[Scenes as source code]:
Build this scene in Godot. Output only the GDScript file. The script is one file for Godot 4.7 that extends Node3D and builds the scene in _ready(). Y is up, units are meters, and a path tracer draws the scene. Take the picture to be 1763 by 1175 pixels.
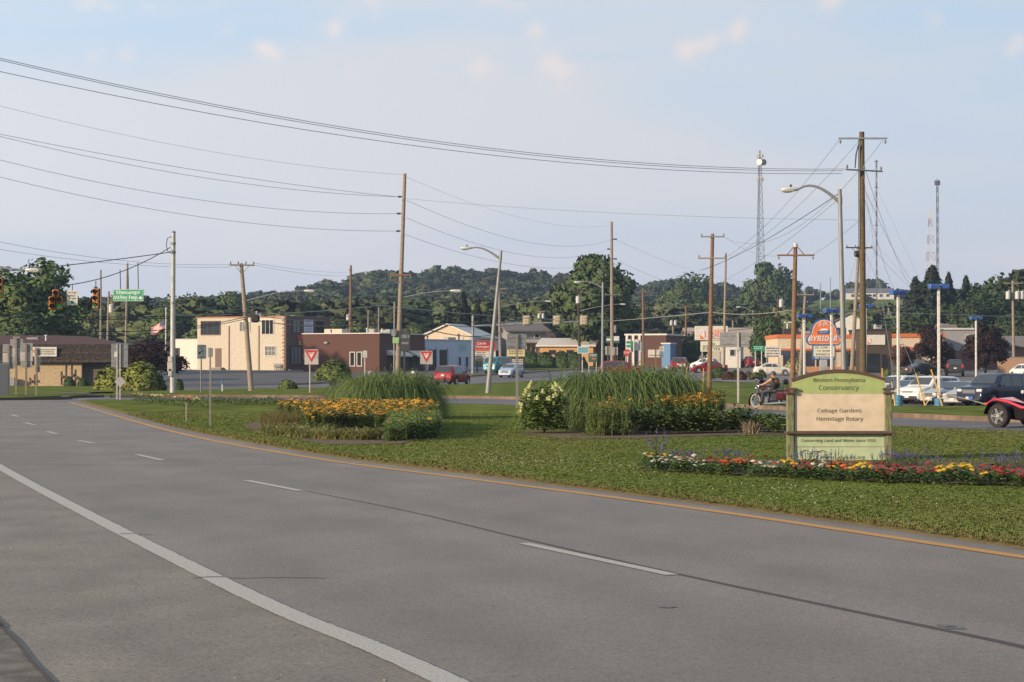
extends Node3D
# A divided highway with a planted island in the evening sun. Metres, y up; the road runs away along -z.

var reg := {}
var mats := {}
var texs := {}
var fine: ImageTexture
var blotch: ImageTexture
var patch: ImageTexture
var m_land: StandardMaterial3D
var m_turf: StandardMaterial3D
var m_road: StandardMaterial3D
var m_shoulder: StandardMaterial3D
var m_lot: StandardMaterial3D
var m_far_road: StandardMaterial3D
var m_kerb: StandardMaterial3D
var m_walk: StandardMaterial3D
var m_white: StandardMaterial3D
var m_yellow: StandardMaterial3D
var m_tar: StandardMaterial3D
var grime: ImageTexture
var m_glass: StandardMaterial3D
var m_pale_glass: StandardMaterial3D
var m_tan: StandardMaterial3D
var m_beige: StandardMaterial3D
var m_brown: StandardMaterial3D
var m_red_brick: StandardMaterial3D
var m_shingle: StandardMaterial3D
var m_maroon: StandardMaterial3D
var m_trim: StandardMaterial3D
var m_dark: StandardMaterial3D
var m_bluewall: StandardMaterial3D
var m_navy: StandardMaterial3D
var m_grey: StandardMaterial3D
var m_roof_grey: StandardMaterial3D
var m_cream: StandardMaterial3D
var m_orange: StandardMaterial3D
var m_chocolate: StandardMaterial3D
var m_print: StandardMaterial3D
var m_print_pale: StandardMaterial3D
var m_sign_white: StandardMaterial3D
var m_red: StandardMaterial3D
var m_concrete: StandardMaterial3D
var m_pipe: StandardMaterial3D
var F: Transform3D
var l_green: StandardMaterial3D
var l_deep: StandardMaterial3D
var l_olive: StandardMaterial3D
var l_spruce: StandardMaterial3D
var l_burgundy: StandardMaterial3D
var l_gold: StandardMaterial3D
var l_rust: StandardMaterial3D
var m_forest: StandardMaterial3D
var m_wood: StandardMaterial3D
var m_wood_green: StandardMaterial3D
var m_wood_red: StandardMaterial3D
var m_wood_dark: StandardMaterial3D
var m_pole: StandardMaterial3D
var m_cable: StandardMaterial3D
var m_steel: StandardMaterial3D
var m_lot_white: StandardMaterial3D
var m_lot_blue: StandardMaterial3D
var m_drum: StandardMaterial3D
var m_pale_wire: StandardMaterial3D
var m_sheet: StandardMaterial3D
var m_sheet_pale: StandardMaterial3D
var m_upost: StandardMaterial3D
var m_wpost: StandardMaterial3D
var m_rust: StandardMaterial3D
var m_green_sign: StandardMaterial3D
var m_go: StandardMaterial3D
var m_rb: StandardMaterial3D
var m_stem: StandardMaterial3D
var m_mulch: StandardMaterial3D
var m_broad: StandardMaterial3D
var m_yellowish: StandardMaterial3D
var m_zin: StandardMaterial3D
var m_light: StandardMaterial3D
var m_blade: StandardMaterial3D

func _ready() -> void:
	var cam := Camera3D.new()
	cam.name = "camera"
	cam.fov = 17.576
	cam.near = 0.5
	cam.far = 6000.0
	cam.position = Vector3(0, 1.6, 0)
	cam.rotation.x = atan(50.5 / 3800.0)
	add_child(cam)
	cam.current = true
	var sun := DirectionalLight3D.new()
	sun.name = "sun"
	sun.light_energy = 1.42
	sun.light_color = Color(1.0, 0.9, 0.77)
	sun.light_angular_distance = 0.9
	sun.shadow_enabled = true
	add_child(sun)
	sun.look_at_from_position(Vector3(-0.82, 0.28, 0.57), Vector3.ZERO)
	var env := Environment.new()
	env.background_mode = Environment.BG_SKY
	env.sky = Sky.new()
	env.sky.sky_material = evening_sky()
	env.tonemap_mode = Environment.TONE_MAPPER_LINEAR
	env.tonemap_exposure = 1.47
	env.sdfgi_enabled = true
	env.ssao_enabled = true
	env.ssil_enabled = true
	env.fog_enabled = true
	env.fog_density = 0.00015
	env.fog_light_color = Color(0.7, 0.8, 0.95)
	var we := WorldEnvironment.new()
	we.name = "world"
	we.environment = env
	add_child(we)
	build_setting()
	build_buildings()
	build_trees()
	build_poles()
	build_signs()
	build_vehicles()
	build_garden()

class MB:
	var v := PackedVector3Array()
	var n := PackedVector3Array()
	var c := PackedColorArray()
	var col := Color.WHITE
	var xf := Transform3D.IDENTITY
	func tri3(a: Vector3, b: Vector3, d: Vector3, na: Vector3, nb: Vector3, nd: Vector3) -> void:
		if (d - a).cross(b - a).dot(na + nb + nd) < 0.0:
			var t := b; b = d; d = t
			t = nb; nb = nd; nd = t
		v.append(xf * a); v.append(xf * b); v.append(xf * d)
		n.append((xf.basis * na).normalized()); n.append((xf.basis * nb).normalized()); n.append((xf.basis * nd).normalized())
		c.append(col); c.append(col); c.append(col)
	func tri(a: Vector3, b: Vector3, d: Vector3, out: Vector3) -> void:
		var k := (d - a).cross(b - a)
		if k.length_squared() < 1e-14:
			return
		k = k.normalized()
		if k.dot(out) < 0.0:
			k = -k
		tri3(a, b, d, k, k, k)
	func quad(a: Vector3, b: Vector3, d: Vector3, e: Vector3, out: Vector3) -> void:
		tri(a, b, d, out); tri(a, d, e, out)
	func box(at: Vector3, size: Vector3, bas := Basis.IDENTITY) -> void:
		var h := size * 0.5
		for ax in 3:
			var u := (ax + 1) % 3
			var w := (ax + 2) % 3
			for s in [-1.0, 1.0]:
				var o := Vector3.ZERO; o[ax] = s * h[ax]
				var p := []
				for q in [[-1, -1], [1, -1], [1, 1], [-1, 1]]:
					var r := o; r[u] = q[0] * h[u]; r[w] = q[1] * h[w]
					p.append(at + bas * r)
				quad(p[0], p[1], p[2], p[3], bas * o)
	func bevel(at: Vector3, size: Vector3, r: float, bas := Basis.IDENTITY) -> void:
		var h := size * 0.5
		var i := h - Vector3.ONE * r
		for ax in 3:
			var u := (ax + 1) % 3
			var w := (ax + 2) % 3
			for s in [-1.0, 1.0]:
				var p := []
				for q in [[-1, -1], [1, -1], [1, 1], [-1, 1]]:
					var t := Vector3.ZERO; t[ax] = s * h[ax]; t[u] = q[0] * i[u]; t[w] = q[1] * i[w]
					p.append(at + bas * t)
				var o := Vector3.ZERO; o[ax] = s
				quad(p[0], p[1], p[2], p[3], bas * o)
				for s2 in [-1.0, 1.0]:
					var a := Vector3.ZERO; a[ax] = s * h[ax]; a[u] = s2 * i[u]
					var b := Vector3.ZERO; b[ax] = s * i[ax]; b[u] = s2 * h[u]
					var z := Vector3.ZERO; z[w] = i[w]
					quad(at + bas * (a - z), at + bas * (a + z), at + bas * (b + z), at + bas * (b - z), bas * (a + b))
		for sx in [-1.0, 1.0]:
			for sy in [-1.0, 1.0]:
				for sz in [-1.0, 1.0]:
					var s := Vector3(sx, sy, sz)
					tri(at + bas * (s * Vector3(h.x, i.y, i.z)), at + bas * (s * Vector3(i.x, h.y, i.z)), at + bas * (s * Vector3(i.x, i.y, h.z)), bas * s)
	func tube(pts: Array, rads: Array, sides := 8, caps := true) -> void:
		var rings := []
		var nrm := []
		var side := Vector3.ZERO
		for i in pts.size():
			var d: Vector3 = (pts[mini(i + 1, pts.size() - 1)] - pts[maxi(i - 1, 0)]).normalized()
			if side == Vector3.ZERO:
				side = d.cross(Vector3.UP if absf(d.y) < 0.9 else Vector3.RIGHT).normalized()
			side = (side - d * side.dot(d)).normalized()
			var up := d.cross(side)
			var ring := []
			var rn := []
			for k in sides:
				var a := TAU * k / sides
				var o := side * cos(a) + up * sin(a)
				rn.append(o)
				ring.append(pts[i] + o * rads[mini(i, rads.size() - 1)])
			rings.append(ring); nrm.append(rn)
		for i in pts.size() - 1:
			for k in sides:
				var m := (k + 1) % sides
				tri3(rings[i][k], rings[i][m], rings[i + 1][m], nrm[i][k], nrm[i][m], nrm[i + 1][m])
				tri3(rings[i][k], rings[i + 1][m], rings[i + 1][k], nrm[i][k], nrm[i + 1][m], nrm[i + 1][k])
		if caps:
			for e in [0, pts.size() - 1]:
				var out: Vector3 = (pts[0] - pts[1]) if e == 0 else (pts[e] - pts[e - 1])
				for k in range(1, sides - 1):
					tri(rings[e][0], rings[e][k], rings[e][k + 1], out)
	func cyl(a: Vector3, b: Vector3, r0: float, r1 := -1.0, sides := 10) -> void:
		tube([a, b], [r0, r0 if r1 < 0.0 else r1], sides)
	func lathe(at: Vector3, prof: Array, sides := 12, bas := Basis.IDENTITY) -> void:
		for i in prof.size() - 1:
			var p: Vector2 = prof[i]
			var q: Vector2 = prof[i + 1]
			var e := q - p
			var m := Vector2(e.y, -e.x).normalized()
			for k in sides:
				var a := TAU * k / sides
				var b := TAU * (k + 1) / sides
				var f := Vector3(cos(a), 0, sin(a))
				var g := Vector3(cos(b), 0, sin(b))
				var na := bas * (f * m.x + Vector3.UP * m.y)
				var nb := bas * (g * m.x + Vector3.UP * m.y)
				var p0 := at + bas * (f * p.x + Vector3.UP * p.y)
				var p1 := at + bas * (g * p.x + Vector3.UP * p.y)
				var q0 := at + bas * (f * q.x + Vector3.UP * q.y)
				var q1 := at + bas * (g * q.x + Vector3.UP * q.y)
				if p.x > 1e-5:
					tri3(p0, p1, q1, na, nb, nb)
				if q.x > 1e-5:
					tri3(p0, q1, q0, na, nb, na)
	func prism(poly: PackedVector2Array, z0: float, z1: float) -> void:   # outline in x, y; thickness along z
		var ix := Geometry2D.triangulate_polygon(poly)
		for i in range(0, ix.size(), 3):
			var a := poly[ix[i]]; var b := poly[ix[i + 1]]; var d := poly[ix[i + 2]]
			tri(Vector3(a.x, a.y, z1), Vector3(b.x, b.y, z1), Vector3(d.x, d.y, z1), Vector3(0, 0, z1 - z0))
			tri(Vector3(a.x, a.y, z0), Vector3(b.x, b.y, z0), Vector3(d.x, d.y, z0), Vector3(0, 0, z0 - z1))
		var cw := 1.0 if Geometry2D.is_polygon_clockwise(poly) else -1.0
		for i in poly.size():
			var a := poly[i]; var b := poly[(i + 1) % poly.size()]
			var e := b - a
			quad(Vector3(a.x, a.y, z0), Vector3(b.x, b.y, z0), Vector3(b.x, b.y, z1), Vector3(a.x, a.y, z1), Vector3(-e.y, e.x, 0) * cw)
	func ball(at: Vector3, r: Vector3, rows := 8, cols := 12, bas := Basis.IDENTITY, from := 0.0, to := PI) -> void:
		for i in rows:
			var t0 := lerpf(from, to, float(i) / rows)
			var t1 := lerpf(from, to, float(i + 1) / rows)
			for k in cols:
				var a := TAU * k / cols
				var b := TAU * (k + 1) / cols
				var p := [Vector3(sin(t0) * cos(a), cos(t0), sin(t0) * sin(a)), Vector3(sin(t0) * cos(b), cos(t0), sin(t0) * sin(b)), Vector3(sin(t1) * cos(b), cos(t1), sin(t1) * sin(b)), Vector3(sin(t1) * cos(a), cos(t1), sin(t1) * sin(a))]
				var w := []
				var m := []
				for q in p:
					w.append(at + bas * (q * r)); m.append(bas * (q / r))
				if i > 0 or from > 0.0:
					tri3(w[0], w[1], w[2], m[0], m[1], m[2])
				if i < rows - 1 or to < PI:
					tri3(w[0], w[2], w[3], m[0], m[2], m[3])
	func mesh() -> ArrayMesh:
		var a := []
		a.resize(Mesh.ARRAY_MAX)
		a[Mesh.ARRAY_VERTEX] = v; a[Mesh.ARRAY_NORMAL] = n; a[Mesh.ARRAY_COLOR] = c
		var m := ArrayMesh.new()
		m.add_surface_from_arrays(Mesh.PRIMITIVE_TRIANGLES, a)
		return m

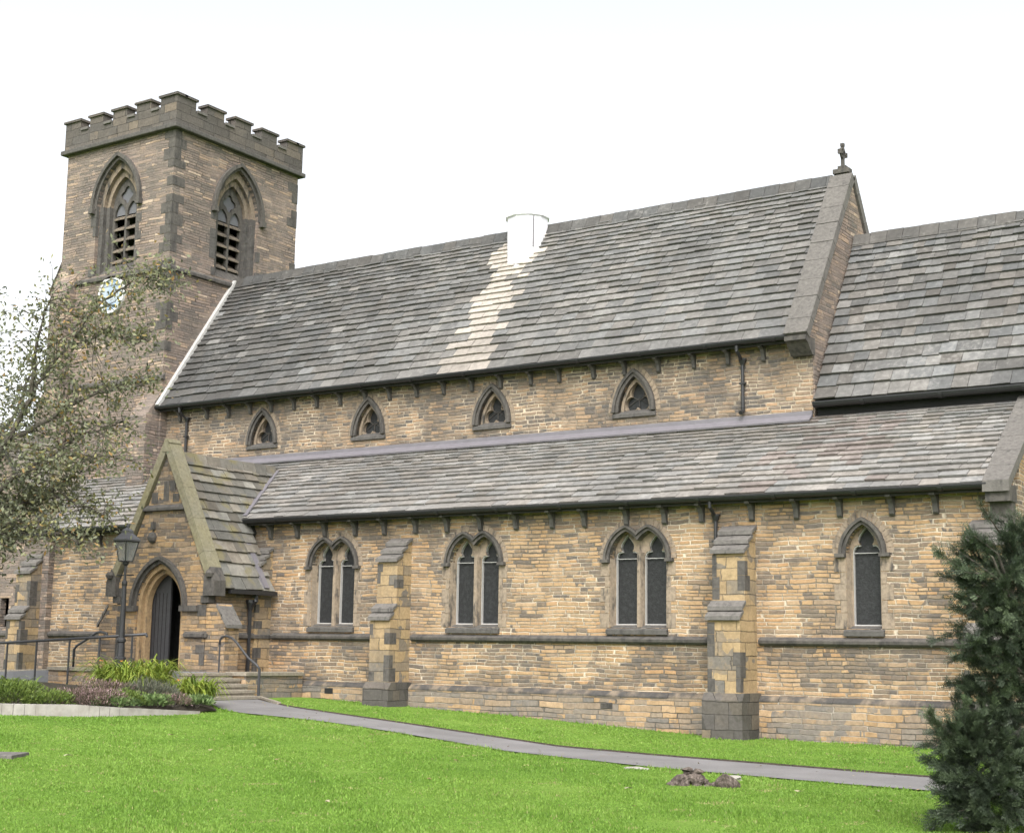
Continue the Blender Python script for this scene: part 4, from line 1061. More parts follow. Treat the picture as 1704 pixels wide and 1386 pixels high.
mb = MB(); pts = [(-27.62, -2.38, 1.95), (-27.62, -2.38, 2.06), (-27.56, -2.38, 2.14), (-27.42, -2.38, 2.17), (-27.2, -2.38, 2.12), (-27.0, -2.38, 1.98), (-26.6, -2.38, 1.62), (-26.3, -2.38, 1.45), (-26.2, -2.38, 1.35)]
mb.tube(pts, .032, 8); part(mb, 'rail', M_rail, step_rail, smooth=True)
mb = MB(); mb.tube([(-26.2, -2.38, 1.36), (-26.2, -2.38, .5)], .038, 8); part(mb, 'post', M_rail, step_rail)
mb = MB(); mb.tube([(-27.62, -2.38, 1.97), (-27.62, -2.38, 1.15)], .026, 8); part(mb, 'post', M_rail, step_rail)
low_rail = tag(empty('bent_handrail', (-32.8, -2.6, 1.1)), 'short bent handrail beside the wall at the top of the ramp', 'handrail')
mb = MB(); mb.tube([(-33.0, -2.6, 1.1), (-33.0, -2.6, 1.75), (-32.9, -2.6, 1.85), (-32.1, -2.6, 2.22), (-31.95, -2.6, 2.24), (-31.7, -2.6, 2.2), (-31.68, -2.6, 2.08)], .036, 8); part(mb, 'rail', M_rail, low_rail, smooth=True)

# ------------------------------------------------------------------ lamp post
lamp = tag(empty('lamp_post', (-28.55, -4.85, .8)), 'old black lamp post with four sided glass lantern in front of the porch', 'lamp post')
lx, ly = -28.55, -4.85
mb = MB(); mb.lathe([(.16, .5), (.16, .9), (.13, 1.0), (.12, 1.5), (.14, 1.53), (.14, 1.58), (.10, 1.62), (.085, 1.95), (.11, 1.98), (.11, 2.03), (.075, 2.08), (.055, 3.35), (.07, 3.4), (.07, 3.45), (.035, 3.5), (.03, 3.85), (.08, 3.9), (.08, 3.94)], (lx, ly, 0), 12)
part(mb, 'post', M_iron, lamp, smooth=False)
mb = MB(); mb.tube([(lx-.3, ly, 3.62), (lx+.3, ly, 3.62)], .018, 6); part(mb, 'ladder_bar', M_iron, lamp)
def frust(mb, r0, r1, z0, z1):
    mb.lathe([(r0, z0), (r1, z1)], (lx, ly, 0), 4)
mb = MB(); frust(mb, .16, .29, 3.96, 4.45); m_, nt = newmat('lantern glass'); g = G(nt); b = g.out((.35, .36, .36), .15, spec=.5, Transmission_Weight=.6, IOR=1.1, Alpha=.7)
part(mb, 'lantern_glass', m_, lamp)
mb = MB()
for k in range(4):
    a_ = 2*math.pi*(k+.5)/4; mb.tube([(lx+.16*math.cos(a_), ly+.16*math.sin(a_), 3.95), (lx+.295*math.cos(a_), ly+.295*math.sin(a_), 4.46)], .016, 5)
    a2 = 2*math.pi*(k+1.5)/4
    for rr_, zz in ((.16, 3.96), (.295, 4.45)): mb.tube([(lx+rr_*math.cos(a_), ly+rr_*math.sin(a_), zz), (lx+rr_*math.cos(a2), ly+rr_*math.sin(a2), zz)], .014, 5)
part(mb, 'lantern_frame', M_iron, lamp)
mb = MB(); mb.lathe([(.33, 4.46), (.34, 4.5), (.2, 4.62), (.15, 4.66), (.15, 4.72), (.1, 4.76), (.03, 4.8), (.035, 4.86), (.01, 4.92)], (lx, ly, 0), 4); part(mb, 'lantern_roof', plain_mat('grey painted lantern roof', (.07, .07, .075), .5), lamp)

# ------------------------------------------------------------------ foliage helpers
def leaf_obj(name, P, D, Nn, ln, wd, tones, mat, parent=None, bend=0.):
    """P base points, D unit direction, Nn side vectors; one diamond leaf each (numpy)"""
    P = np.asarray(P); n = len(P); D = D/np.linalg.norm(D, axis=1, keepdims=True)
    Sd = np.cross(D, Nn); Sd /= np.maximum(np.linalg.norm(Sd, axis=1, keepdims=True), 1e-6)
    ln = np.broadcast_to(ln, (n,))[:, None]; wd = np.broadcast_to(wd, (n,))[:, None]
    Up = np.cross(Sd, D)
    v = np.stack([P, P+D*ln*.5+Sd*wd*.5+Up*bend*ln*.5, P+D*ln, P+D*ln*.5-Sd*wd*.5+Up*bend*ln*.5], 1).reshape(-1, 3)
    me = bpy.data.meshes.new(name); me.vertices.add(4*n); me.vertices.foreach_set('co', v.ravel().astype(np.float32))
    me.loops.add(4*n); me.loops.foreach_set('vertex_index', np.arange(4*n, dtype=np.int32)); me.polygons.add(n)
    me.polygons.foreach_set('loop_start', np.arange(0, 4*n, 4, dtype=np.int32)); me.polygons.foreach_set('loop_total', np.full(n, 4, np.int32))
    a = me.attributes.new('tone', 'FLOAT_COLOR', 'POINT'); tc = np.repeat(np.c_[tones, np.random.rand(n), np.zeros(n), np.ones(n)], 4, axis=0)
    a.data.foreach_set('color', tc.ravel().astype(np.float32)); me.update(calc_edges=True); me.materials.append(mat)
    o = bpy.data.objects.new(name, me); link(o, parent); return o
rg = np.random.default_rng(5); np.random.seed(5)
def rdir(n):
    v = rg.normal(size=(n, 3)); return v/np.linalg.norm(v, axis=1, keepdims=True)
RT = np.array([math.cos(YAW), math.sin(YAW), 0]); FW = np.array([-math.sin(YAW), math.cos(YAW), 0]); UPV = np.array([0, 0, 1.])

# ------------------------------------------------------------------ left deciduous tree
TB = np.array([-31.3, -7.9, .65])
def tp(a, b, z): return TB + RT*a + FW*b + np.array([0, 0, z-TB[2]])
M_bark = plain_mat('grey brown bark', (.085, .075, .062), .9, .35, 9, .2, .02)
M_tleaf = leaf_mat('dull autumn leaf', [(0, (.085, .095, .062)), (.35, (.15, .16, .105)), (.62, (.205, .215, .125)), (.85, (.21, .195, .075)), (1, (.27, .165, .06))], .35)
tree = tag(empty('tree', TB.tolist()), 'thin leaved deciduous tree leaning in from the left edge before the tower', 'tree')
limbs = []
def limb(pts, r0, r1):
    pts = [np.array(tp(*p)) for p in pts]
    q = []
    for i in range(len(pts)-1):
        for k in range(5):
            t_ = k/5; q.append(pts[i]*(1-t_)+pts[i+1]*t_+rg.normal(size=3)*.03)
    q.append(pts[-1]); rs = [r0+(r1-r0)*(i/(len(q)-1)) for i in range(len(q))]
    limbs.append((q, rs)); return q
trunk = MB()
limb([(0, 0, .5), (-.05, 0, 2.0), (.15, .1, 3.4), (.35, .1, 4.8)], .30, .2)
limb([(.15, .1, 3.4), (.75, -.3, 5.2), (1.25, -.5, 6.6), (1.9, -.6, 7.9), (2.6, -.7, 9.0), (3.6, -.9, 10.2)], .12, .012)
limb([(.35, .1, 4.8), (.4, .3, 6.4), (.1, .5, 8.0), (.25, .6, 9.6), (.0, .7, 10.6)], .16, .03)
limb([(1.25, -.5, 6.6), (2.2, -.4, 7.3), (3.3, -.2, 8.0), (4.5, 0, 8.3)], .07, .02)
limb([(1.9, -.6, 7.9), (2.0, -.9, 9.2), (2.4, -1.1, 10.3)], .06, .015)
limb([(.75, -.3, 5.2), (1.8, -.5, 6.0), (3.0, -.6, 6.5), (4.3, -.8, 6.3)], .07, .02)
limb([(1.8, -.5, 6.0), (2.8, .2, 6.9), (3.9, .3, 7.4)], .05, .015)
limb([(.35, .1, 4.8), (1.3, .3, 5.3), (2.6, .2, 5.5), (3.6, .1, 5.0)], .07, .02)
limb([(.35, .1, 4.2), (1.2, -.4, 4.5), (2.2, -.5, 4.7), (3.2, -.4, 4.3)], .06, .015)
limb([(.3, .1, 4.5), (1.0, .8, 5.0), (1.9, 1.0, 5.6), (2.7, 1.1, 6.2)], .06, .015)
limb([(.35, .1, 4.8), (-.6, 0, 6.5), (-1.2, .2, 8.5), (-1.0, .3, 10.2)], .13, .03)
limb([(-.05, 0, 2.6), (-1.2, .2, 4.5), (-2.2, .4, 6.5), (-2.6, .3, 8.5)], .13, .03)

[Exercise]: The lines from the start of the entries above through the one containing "# A divided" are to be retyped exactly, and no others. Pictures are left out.

[Exercise answer]:
Build this scene in Godot. Output only the GDScript file. The script is one file for Godot 4.7 that extends Node3D and builds the scene in _ready(). Y is up, units are meters, and a path tracer draws the scene. Take the picture to be 1763 by 1175 pixels.
extends Node3D
# A divided highway with a planted island in the evening sun. Metres, y up; the road runs away along -z.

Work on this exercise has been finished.